→ Data provided:
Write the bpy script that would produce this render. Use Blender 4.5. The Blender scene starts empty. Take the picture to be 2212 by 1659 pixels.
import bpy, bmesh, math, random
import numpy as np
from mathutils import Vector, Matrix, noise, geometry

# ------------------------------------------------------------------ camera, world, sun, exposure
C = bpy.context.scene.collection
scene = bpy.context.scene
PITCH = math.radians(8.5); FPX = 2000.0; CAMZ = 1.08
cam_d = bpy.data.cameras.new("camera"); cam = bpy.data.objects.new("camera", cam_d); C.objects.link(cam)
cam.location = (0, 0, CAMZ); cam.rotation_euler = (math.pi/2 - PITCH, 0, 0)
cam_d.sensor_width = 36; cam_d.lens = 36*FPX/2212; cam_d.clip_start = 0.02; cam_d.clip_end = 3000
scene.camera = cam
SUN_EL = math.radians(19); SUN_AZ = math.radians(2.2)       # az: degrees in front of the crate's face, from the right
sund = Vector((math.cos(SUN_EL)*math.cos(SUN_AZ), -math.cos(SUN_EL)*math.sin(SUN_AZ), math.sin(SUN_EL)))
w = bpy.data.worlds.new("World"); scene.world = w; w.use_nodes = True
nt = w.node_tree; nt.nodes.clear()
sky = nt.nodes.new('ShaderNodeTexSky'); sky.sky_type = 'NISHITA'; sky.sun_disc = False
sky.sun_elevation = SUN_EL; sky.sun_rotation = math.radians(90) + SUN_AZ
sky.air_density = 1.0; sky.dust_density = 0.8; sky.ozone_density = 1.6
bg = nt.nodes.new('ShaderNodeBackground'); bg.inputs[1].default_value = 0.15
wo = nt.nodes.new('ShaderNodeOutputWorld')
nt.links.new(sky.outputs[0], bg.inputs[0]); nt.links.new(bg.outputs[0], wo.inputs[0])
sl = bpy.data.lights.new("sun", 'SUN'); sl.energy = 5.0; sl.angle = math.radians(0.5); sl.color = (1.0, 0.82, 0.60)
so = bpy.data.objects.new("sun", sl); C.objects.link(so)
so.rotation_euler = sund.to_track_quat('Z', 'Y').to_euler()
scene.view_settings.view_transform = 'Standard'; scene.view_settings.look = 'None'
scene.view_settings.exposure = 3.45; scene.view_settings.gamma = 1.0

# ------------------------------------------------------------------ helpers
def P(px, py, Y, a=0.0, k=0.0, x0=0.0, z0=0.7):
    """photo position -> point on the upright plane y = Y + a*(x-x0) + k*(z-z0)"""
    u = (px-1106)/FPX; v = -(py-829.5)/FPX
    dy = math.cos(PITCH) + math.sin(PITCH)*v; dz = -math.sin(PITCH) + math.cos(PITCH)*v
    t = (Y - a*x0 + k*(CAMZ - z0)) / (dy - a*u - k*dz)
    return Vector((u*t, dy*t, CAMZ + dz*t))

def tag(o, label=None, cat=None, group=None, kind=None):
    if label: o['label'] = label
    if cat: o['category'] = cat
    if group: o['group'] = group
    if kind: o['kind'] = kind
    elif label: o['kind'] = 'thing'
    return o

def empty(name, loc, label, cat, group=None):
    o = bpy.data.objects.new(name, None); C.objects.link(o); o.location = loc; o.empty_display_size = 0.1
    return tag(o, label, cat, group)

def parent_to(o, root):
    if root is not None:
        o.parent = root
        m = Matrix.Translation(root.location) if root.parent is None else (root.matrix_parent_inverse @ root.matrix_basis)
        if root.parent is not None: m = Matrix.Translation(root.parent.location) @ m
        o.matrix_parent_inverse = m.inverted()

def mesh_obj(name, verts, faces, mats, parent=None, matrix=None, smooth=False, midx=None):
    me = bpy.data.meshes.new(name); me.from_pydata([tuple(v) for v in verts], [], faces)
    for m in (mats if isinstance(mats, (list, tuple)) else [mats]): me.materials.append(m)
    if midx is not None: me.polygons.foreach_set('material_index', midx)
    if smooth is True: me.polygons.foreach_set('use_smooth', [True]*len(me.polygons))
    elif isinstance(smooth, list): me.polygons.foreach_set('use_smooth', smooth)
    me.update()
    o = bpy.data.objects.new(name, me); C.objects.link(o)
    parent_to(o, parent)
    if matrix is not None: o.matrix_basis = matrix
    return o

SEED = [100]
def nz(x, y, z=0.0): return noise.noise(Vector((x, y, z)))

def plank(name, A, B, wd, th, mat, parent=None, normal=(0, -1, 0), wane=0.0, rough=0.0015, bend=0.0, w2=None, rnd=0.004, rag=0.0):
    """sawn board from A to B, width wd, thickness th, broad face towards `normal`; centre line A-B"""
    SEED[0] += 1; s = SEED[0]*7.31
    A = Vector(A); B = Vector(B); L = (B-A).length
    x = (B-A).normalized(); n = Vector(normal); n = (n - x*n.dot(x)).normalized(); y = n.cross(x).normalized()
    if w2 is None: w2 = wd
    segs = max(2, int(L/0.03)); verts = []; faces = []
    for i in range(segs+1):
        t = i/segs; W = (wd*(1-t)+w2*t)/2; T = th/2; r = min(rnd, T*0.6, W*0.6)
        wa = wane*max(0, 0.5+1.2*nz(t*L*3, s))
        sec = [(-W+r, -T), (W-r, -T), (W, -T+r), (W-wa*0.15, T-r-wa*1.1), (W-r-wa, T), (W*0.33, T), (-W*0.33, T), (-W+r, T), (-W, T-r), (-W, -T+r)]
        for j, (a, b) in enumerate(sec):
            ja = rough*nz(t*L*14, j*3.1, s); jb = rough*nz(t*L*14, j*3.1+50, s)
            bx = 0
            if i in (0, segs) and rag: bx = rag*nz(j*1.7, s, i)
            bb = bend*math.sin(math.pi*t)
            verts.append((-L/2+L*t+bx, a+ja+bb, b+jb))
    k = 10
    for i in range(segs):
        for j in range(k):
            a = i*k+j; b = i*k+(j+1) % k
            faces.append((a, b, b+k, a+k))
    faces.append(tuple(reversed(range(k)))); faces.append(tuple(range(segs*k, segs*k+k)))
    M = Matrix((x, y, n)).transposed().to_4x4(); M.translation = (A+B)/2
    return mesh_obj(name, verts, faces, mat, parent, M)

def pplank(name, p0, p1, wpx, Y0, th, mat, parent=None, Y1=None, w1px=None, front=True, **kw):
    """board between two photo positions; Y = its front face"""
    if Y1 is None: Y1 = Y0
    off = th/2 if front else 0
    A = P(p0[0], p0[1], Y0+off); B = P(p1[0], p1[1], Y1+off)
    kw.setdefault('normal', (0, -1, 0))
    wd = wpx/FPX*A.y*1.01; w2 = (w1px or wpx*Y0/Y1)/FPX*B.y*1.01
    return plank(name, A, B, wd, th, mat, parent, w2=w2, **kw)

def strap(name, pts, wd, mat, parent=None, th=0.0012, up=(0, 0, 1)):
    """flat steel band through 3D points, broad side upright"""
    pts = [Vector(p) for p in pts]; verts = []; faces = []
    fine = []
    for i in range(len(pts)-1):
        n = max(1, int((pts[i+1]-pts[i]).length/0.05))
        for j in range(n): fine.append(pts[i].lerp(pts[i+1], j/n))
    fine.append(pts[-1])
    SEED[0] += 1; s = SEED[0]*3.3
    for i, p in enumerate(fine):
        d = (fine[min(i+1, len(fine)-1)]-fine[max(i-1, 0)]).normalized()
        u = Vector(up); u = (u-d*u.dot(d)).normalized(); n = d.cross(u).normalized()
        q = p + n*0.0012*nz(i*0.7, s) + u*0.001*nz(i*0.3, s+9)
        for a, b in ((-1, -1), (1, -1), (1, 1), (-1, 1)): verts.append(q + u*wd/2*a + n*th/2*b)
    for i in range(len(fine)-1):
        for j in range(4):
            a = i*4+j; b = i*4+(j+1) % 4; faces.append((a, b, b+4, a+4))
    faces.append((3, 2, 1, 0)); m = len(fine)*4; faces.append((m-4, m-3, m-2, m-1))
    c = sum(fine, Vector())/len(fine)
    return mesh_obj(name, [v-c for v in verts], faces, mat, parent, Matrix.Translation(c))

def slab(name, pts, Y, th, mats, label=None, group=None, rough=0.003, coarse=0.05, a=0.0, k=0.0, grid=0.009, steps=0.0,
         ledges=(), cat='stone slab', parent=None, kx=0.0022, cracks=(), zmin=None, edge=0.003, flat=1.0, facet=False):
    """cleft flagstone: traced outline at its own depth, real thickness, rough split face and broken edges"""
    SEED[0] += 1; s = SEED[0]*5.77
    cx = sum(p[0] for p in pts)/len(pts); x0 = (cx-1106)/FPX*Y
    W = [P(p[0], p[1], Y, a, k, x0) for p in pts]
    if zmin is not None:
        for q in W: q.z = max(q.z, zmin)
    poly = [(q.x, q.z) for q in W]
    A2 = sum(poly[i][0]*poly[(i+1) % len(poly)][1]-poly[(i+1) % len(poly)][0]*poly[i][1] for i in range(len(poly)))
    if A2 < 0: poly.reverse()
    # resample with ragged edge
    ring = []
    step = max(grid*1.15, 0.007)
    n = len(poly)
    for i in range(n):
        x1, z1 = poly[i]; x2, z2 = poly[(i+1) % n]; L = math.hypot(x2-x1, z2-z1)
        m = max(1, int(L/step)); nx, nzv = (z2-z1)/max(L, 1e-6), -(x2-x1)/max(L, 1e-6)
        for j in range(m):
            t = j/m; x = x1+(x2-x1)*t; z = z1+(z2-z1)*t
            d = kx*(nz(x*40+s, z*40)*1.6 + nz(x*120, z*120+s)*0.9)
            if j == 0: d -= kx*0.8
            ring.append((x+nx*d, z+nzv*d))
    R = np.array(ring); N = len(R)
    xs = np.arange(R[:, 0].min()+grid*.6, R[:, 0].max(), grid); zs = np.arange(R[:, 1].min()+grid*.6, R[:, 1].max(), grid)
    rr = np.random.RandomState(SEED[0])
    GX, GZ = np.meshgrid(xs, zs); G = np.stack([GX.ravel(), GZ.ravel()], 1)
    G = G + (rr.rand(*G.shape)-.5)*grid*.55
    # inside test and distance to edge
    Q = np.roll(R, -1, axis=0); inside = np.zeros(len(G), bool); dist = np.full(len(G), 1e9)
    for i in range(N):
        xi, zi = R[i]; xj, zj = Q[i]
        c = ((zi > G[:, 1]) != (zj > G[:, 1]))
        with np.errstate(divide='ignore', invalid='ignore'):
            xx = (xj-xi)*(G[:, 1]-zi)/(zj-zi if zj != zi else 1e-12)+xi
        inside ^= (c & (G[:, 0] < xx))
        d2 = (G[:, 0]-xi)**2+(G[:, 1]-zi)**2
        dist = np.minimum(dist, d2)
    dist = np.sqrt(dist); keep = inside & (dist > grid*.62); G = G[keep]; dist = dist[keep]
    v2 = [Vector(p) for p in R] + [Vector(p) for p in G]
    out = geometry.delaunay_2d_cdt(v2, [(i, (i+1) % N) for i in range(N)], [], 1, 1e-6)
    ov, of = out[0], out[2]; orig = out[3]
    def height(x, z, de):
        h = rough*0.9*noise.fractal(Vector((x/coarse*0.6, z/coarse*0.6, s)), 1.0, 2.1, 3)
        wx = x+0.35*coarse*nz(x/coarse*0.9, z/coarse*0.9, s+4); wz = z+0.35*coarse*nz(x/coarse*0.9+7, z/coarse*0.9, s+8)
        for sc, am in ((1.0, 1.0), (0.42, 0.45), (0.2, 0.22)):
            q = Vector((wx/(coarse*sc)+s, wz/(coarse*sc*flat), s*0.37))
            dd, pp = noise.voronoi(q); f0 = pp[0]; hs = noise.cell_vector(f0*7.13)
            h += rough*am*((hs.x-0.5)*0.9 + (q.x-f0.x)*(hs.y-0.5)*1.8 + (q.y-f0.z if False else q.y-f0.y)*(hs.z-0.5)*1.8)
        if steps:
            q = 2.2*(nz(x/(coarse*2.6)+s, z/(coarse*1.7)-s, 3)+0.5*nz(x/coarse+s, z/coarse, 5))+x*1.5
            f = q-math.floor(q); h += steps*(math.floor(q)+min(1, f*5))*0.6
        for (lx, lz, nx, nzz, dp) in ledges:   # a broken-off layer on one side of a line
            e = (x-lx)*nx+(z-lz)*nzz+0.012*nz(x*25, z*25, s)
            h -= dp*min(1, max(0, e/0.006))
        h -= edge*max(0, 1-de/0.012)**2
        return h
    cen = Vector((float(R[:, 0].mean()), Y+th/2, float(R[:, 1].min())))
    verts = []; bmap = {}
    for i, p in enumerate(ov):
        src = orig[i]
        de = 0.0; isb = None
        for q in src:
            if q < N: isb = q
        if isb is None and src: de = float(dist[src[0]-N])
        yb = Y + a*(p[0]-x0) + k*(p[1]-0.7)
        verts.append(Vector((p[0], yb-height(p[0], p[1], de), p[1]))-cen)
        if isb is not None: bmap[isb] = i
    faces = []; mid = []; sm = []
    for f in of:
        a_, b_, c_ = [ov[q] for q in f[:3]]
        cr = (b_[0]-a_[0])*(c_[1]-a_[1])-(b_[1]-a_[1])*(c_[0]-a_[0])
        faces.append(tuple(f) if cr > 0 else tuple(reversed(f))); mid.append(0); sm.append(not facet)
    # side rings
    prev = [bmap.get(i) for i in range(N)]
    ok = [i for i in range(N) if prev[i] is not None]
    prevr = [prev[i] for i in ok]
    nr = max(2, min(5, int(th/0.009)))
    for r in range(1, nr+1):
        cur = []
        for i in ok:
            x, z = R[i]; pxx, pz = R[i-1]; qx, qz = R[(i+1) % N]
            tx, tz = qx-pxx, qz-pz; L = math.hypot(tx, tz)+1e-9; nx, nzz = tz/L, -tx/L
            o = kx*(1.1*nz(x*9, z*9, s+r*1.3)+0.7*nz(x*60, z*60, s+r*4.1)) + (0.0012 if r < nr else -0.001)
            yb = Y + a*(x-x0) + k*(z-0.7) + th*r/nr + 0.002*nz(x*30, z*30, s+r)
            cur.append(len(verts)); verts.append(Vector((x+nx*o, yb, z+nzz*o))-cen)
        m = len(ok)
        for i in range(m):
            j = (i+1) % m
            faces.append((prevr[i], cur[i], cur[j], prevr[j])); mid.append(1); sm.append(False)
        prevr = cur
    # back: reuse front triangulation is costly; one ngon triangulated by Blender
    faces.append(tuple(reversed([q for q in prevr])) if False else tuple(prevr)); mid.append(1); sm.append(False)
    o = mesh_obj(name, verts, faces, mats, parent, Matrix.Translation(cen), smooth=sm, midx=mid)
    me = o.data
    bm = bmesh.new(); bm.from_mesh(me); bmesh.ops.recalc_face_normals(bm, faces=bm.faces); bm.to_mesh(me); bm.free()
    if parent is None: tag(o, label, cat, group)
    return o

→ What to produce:
Extract the first line above and each line after it up to and including the one with "from mathutils import", please, exactly and with nothing else.

→ The result:
Write the bpy script that would produce this render. Use Blender 4.5. The Blender scene starts empty. Take the picture to be 2212 by 1659 pixels.
import bpy, bmesh, math, random
import numpy as np
from mathutils import Vector, Matrix, noise, geometry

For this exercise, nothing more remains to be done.